=== Source data ===

____________

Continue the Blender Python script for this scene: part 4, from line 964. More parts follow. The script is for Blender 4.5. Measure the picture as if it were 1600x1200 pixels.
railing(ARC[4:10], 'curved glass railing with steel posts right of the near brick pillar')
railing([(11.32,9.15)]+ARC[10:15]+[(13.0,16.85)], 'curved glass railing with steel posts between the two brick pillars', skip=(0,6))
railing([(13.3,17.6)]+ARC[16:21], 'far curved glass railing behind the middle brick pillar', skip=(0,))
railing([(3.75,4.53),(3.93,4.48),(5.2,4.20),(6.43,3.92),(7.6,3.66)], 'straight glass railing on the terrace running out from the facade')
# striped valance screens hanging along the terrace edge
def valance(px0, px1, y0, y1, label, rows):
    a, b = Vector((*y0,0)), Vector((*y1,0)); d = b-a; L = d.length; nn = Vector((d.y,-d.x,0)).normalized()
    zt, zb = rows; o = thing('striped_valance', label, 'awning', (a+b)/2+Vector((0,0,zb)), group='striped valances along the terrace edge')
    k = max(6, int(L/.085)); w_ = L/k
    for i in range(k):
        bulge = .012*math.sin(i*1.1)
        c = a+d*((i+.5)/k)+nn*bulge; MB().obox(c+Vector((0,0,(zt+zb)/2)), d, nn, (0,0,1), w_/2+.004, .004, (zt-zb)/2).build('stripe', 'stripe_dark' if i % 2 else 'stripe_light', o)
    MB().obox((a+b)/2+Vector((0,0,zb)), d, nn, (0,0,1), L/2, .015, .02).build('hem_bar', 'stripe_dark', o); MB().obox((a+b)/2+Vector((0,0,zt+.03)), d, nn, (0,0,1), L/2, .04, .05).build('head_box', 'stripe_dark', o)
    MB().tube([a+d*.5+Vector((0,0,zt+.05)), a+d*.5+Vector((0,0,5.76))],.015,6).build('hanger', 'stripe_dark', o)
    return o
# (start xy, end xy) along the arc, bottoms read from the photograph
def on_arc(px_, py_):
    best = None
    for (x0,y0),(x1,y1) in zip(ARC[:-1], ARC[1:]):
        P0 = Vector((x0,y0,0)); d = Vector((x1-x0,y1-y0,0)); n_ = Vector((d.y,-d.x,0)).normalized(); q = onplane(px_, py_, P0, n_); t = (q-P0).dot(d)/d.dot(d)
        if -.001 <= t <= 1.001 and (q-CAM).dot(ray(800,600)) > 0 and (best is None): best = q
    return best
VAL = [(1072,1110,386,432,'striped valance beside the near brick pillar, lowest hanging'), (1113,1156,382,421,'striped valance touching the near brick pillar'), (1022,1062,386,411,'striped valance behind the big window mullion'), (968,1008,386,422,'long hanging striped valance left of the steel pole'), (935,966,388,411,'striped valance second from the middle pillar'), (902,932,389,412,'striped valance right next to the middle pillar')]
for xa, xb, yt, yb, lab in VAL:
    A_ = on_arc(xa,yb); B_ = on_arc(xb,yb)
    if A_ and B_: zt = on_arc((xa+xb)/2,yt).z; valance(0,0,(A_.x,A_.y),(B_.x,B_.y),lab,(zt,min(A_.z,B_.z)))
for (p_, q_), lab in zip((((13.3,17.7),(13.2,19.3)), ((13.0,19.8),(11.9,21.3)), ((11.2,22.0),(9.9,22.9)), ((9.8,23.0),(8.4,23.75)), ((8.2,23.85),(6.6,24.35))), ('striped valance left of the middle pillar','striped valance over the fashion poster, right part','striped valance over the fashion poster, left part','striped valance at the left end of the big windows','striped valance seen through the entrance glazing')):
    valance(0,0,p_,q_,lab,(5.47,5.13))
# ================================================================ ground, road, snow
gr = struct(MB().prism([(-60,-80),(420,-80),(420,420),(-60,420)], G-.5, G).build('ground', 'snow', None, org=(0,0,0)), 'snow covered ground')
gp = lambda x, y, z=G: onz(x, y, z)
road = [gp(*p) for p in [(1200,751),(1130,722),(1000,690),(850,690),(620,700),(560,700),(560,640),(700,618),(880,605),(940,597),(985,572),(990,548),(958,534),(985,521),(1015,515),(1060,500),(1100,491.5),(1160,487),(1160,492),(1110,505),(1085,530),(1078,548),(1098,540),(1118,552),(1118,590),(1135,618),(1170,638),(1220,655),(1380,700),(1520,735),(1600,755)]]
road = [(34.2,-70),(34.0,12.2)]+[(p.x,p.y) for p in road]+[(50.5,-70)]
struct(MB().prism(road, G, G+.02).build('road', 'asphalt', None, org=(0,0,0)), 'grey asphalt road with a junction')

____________

Write the entire listing out again, word for word.

Continue the Blender Python script for this scene: part 4, from line 964. More parts follow. The script is for Blender 4.5. Measure the picture as if it were 1600x1200 pixels.
railing(ARC[4:10], 'curved glass railing with steel posts right of the near brick pillar')
railing([(11.32,9.15)]+ARC[10:15]+[(13.0,16.85)], 'curved glass railing with steel posts between the two brick pillars', skip=(0,6))
railing([(13.3,17.6)]+ARC[16:21], 'far curved glass railing behind the middle brick pillar', skip=(0,))
railing([(3.75,4.53),(3.93,4.48),(5.2,4.20),(6.43,3.92),(7.6,3.66)], 'straight glass railing on the terrace running out from the facade')
# striped valance screens hanging along the terrace edge
def valance(px0, px1, y0, y1, label, rows):
    a, b = Vector((*y0,0)), Vector((*y1,0)); d = b-a; L = d.length; nn = Vector((d.y,-d.x,0)).normalized()
    zt, zb = rows; o = thing('striped_valance', label, 'awning', (a+b)/2+Vector((0,0,zb)), group='striped valances along the terrace edge')
    k = max(6, int(L/.085)); w_ = L/k
    for i in range(k):
        bulge = .012*math.sin(i*1.1)
        c = a+d*((i+.5)/k)+nn*bulge; MB().obox(c+Vector((0,0,(zt+zb)/2)), d, nn, (0,0,1), w_/2+.004, .004, (zt-zb)/2).build('stripe', 'stripe_dark' if i % 2 else 'stripe_light', o)
    MB().obox((a+b)/2+Vector((0,0,zb)), d, nn, (0,0,1), L/2, .015, .02).build('hem_bar', 'stripe_dark', o); MB().obox((a+b)/2+Vector((0,0,zt+.03)), d, nn, (0,0,1), L/2, .04, .05).build('head_box', 'stripe_dark', o)
    MB().tube([a+d*.5+Vector((0,0,zt+.05)), a+d*.5+Vector((0,0,5.76))],.015,6).build('hanger', 'stripe_dark', o)
    return o
# (start xy, end xy) along the arc, bottoms read from the photograph
def on_arc(px_, py_):
    best = None
    for (x0,y0),(x1,y1) in zip(ARC[:-1], ARC[1:]):
        P0 = Vector((x0,y0,0)); d = Vector((x1-x0,y1-y0,0)); n_ = Vector((d.y,-d.x,0)).normalized(); q = onplane(px_, py_, P0, n_); t = (q-P0).dot(d)/d.dot(d)
        if -.001 <= t <= 1.001 and (q-CAM).dot(ray(800,600)) > 0 and (best is None): best = q
    return best
VAL = [(1072,1110,386,432,'striped valance beside the near brick pillar, lowest hanging'), (1113,1156,382,421,'striped valance touching the near brick pillar'), (1022,1062,386,411,'striped valance behind the big window mullion'), (968,1008,386,422,'long hanging striped valance left of the steel pole'), (935,966,388,411,'striped valance second from the middle pillar'), (902,932,389,412,'striped valance right next to the middle pillar')]
for xa, xb, yt, yb, lab in VAL:
    A_ = on_arc(xa,yb); B_ = on_arc(xb,yb)
    if A_ and B_: zt = on_arc((xa+xb)/2,yt).z; valance(0,0,(A_.x,A_.y),(B_.x,B_.y),lab,(zt,min(A_.z,B_.z)))
for (p_, q_), lab in zip((((13.3,17.7),(13.2,19.3)), ((13.0,19.8),(11.9,21.3)), ((11.2,22.0),(9.9,22.9)), ((9.8,23.0),(8.4,23.75)), ((8.2,23.85),(6.6,24.35))), ('striped valance left of the middle pillar','striped valance over the fashion poster, right part','striped valance over the fashion poster, left part','striped valance at the left end of the big windows','striped valance seen through the entrance glazing')):
    valance(0,0,p_,q_,lab,(5.47,5.13))
# ================================================================ ground, road, snow
gr = struct(MB().prism([(-60,-80),(420,-80),(420,420),(-60,420)], G-.5, G).build('ground', 'snow', None, org=(0,0,0)), 'snow covered ground')
gp = lambda x, y, z=G: onz(x, y, z)
road = [gp(*p) for p in [(1200,751),(1130,722),(1000,690),(850,690),(620,700),(560,700),(560,640),(700,618),(880,605),(940,597),(985,572),(990,548),(958,534),(985,521),(1015,515),(1060,500),(1100,491.5),(1160,487),(1160,492),(1110,505),(1085,530),(1078,548),(1098,540),(1118,552),(1118,590),(1135,618),(1170,638),(1220,655),(1380,700),(1520,735),(1600,755)]]
road = [(34.2,-70),(34.0,12.2)]+[(p.x,p.y) for p in road]+[(50.5,-70)]
struct(MB().prism(road, G, G+.02).build('road', 'asphalt', None, org=(0,0,0)), 'grey asphalt road with a junction')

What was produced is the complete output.